Rosemary Garth, chair of DIGI and director of communications and corporate affairs at Irish Distillers, said: “Ireland’s rural pubs have been on a steady decline for years, despite their immense importance and contribution to local communities across the country. Our high alcohol excise tax has played a role in this. DIGI is calling on the Government to take action to protect a vulnerable part of the Irish economy from further collapse by reducing alcohol excise tax by 15% over the next two years.

“With the now very real prospect of a no-deal Brexit, Government action and support have never been more important,” Ms Garth added.

DIGI has called on the Government to reduce alcohol excise tax by 15% over the next two years - 7.5% in Budget 2020 and then by an additional 7.5% in Budget 2021.

The report claims 68% of publicans say that their business sponsors a local team, charity or community group, while 63% say that their pub provides a space for elderly people living in isolation to socialise with others.

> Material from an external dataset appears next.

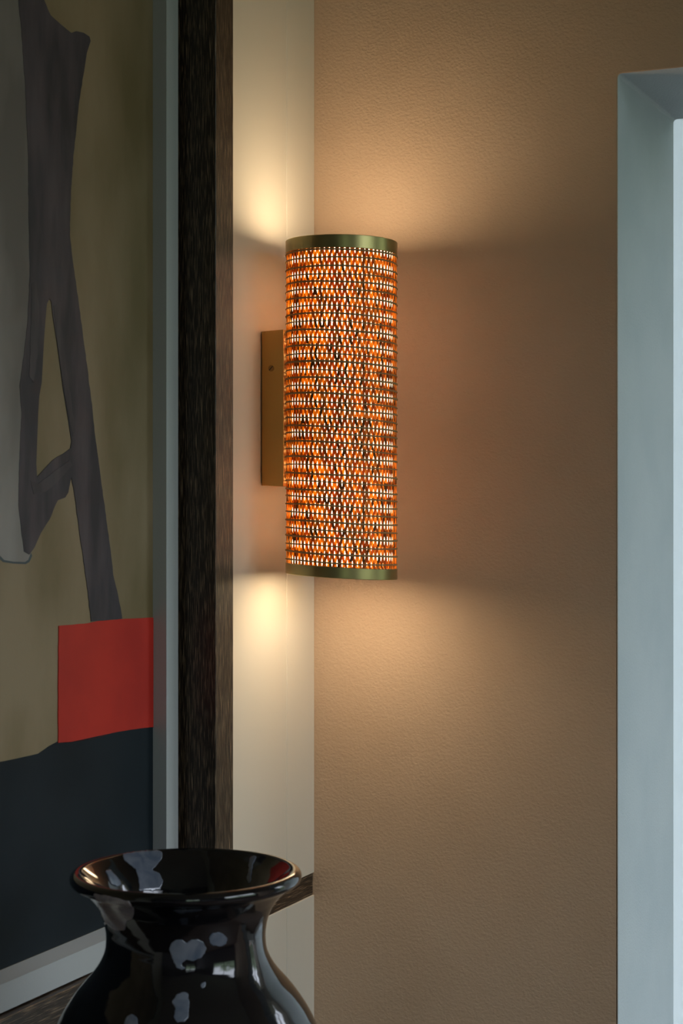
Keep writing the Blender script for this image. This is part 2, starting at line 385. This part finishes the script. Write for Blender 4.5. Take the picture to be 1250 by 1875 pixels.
levels = [ZT + .004] + rowz + [ZB_ - .003]
rnd = random.Random(41)
for c in range(NC * 2):
    k, side = c // 2, (1 if c % 2 else -1)
    jit = rnd.uniform(-.03, .03); wd = rnd.uniform(.49, .56)
    base_mi = rnd.choices((0, 1), (6, 5))[0]
    rows = []
    for li in range(len(levels)):
        par = li % 2
        # even rows: pairs meet at k; odd rows: pairs meet at k +/- 0.5
        cpos = k + side * (0.100 if par == 0 else 0.400) + jit + rnd.uniform(-.02, .02)
        rad = RS + (0.0003 if side > 0 else -0.0003)
        rows.append((levels[li], cpos, rad))
    prev = None
    for i in range(len(rows) - 1):
        (za, ca, ra), (zb, cb, rb) = rows[i], rows[i+1]
        mi = rnd.choices((base_mi, 0, 1, 2), (5, 2, 2, .8))[0]
        for s in range(4 if i < len(rows) - 2 else 5):
            t = s / 4; e_ = t * t * (3 - 2 * t) * .5 + t * .5
            z = za + (zb - za) * t; cp = ca + (cb - ca) * e_; rd = ra + (rb - ra) * e_
            hw = wd / 2 * (2 * math.pi / NC); a = cp * 2 * math.pi / NC
            q = []
            for da, dr in ((-hw, -.00022), (hw, -.00022), (hw, .00022), (-hw, .00022)):
                q.append(b.verts.new((LX + (rd + dr) * math.cos(a + da), LY + (rd + dr) * math.sin(a + da), z)))
            if prev:
                for m in range(4):
                    f = b.faces.new((prev[m], prev[(m+1) % 4], q[(m+1) % 4], q[m])); f.material_index = mi
            prev = q
lampobj('woven_reeds', skew(b), [REED_A, REED_B, REED_C], kind='stuff')
# upright wires of the shade
base = math.atan2(-FW.y, -FW.x)
for off in (-.30, .42, 0):
    a = base + (math.asin(off) if off else math.pi * .97)
    p = (LX + (RS - .0022) * math.cos(a), LY + (RS - .0022) * math.sin(a))
    lampobj('shade_wire', tube(bmesh.new(), [(*p, Z0 + .004), (*p, Z1 - .004)], .0005, 8), BLACKM)
# opal diffuser inside the reeds: open liner tube and two recessed ends
RD = RS - .0042
lampobj('diffuser_liner', skew(lathe([(RD, Z0 + .006), (RD, Z1 - .007)], (LX, LY), 96)), OPAL_LINER, smooth=True)
for z in (Z0 + .004, Z1 - .005): lampobj('diffuser_end', skew(lathe([(0, z), (RD + .002, z), (RD + .002, z + .001), (0, z + .001)], (LX, LY), 64)), OPAL_END)
# backplate, screw, holders, bulbs
bpx1 = -0.8285
b = bx(XL + .0012, bpx1, LY - .018, LY + .018, 0.0152, 0.1804, .0005, 1)
for v in b.verts:
    if v.co.x > -.84: v.co.z += .0012 * (1 if v.co.z > .1 else -1)
plate = lampobj('backplate', b, BRASS)
lampobj('shadow_gap_filler', bx(XL, XL + .0014, LY - .016, LY + .016, .018, .178), BLACKM)  # black filler standing in for the shadow gap behind the backplate
b = bmesh.new(); sx, sz, sy = -.8432, .1406, LY - .018
pr = [(0, .0), (.0034, .0), (.0034, .0004), (.0031, .0007), (0, .0007)]
lathe(pr, (0, 0), 32, bm=b)
for v in b.verts: v.co = Vector((sx + v.co.x, sy + .0001 - v.co.z, sz + v.co.y))
scr = lampobj('screw', b, SCREWM, parent=lamp)
b = bx(-.0029, .0029, -.00085, -.00055, -.0005, .0005); 
for v in b.verts:
    x, z = v.co.x, v.co.z; a = math.radians(45); v.co = Vector((sx + x*math.cos(a) - z*math.sin(a), sy + v.co.y, sz + x*math.sin(a) + z*math.cos(a)))
o = obj('screw_slot', shift(b, LO), BLACKM, scr)
BX = LX - .017
for zc, sg in ((0.190, 1), (0.008, -1)):
    zb = zc - sg * .017
    lampobj('bulb_holder', lathe([(0, zb), (.0085, zb), (.0085, zb - sg*.028), (.005, zb - sg*.032), (0, zb - sg*.032)], (BX, LY), 24), BLACKM)
    pr = [(0, zc - sg*.017), (.006, zc - sg*.017), (.0075, zc - sg*.010), (.0078, zc + sg*.006), (.0065, zc + sg*.012), (.0035, zc + sg*.0155), (0, zc + sg*.017)]
    lampobj('bulb', lathe(pr, (BX, LY), 16), BULBM, smooth=True)
b = tube(bmesh.new(), [(BX, LY, .036), (BX, LY, .147)], .0035, 10); tube(b, [(bpx1 - .001, LY, .094), (BX, LY, .094)], .003, 10)
lampobj('inner_stem', b, BLACKM)

# ---------------------------------------------------------------- the vase
VD = 1.30
VX, VY = (RT * ((340.5 - CX) / F * VD) + FW * VD).xy
vz = lambda py: -(py - HZ) / F * VD
vr = lambda hw: hw / F * VD
ZTAB = vz(2500)
outer = [(2500, 0), (2500, 118), (2494, 126), (2440, 138), (2330, 172), (2200, 213), (2090, 242), (2000, 255), (1935, 253), (1888, 242), (1850, 224), (1812, 198), (1777, 168), (1745, 150), (1717, 145.5), (1690, 148), (1662, 157), (1640, 172), (1622, 192), (1617, 202)]
lip = [(1613, 208), (1606, 211.5), (1599, 210.5), (1594, 206), (1592, 200), (1593.5, 194)]
inn = [(1598, 188), (1612, 172), (1632, 155), (1662, 140), (1717, 130), (1760, 140), (1812, 178), (1888, 224), (2000, 238), (2200, 198), (2400, 130), (2460, 90), (2470, 0)]
ctrl = [(vr(h), vz(y)) for y, h in outer + lip + inn]
def smoothprof(c, n=4):
    o = []
    for i in range(len(c) - 1):
        p0, p1, p2, p3 = c[max(i-1, 0)], c[i], c[i+1], c[min(i+2, len(c)-1)]
        for k in range(n):
            t = k / n
            f = lambda a: .5*((2*p1[a]) + (-p0[a]+p2[a])*t + (2*p0[a]-5*p1[a]+4*p2[a]-p3[a])*t*t + (-p0[a]+3*p1[a]-3*p2[a]+p3[a])*t**3)
            o.append((max(f(0), 0), f(1)))
    o.append(c[-1]); return o
prof = [ctrl[0]] + smoothprof(ctrl[2:-1]) + [ctrl[-1]]
prof.insert(1, ctrl[1])
vase = empty('vase', (VX, VY, ZTAB), 'glossy black ceramic vase with flared lip and pale blue splashes before the painting', 'vase')
b = lathe(prof, (VX, VY), 144)
b.normal_update(); bvh = BVHTree.FromBMesh(b)
VO = vase.location.copy()
obj('vase_body', shift(b, VO), GLAZE, vase, smooth=True)
def splash(pts, mat, label=None, step=1.5):
    pts = fray(pts, 1.1, 4)
    # glaze patch laid on the vase surface: grid of points inside the outline, draped on the body
    xs = [p[0] for p in pts]; ys = [p[1] for p in pts]
    def inside(x, y):
        c = False; n = len(pts)
        for i in range(n):
            (x1, y1), (x2, y2) = pts[i], pts[(i+1) % n]
            if (y1 > y) != (y2 > y) and x < (x2-x1)*(y-y1)/(y2-y1)+x1: c = not c
        return c
    b = bmesh.new(); vs = {}
    def vert(i, j):
        if (i, j) in vs: return vs[(i, j)]
        d = ray(min(xs) + i*step, min(ys) + j*step)
        h = bvh.ray_cast(Vector((0, 0, 0)), d)
        if h[0] is None: return None
        nrm = h[1] if h[1].dot(d) < 0 else -h[1]
        vs[(i, j)] = b.verts.new(h[0] + nrm * .0005); return vs[(i, j)]
    for i in range(int((max(xs)-min(xs))/step) + 1):
        for j in range(int((max(ys)-min(ys))/step) + 1):
            if not inside(min(xs) + (i+.5)*step, min(ys) + (j+.5)*step): continue
            q = [vert(i, j), vert(i+1, j), vert(i+1, j+1), vert(i, j+1)]
            if None in q: continue
            if max((q[0].co - q[2].co).length, (q[1].co - q[3].co).length) > .02: continue
            b.faces.new(q)
    bd = [v for v in b.verts if v.is_boundary]
    for _ in range(3):
        new = {}
        for v in bd:
            nb = [e_.other_vert(v).co for e_ in v.link_edges if e_.is_boundary]
            if len(nb) == 2: new[v] = v.co * .5 + (nb[0] + nb[1]) * .25
        for v, c in new.items(): v.co = c
    geo = bmesh.ops.extrude_edge_only(b, edges=[e_ for e_ in b.edges if e_.is_boundary])
    for v in [g for g in geo['geom'] if isinstance(g, bmesh.types.BMVert)]:
        v.co = bvh.find_nearest(v.co)[0]
    return obj('glaze_splash', shift(b, VO), mat, vase, smooth=True, label=label)
splash([(310,1738),(314,1726),(324,1720),(334,1721),(341,1727),(350,1721),(362,1719),(372,1724),(377,1734),(374,1746),(366,1755),(352,1760),(341,1757),(332,1764),(334,1770),(341,1772),(333,1776),(323,1772),(318,1762),(314,1750)], SPOT, 'pale blue heart-shaped splash')
splash([(382,1717),(388,1709),(400,1707),(410,1711),(416,1719),(413,1728),(402,1733),(390,1731),(383,1725)], SPOT)
splash([(366,1805),(370,1799),(377,1798),(377,1804),(370,1811)], SPOT)
splash([(315,1835),(322,1822),(334,1817),(345,1820),(345,1862),(338,1871),(325,1872),(317,1862),(321,1848)], SPOT)
splash([(228,1874),(232,1862),(242,1857),(251,1863),(253,1880),(230,1882)], SPOT)
splash([(172,1636),(196,1640),(236,1650),(246,1668),(242,1682),(232,1686),(228,1704),(208,1703),(196,1690),(188,1700),(184,1670)], SPOT2, 'lilac grey splash under the lip')
splash([(225,1562),(252,1559),(285,1557),(297,1560),(296,1572),(284,1588),(278,1594),(292,1600),(298,1612),(294,1630),(255,1632),(254,1610),(248,1592),(240,1585),(226,1574)], SPOT, 'blue white run inside the mouth')
splash([(193,1594),(203,1594),(214,1606),(222,1620),(214,1624),(203,1618)], SPOT)
splash([(456,1572),(466,1567),(470,1569),(463,1582),(459,1612),(455,1620),(452,1610),(456,1590)], SPOT)

# console table carrying the vase (its top lies below the frame)
tab = empty('console_table', (VX, 0.95, ZF), 'dark wooden console table against the left wall under the black vase', 'table')
TO = tab.location.copy()
obj('table_top', shift(bx(XP + .022, VX + .16, .25, 1.50, ZTAB - .03, ZTAB - .0002, .002), TO), WOODT, tab)
obj('apron', shift(bx(XP + .05, VX + .13, .29, 1.46, ZTAB - .11, ZTAB - .03), TO), WOODT, tab)
for x in (XP + .03, VX + .11):
    for y in (.27, 1.44): obj('leg', shift(bx(x, x + .04, y, y + .04, ZF, ZTAB - .03, .003), TO), WOODT, tab)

Padraig Cribben, DIGI member and CEO at Vintners’ Federation of Ireland said:

“The number of rural pubs are down 20% in the period from 2005 to 2018 which is hugely worrying. This equates to 1,535 rural pubs which are businesses that provide jobs, a hub in the local community for socialising and community integration and a cultural powerhouse which is among the main attractions for tourists visiting Ireland.”